This takes place on an island in Scotland, with a wild cast of characters. The beginning was quite compelling, and I could tell early on that I would like the author's style. His prose and imagery is beautifully horrific.
Frank's perspective is fascinating. He spends his days performing a sort of personalized magic. He kills things for his sacrifice poles. He names his tools and imbues them with power by covering them with his blood and urine. He has an altar decorated with various powerful things, tokens from different important life events. He holds his crotch and closes his eyes while repeating secret catechisms. The eponymous Wasp Factory is a tool he uses for divination.

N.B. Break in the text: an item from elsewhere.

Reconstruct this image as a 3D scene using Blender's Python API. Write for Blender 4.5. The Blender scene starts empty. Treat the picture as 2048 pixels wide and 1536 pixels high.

It's interesting contrasting Frank with his brother Eric. Before the start of the book Eric has become a delusional lunatic. Frank thinks he went crazy after a traumatic event--he was too sensitive, "thought too much like a woman." Eric, who was clever and kind as a boy, is overly aggressive and nonsensical as a man broken by the world. Frank, on the other hand, has never left the island and is a different kind of mad. He overcompensates for his lack of a dick by "out-man[ning] those around me...I became the killer, a small image of the ruthless soldier-hero almost all I've ever seen or read seems to pay strict homage to." He believes killing "is what men are really for. Both sexes can do one thing specially well; women can give birth and men can kill." The twist ending, however, makes all this incredibly ironic. I won't say more than that. But it's amazing.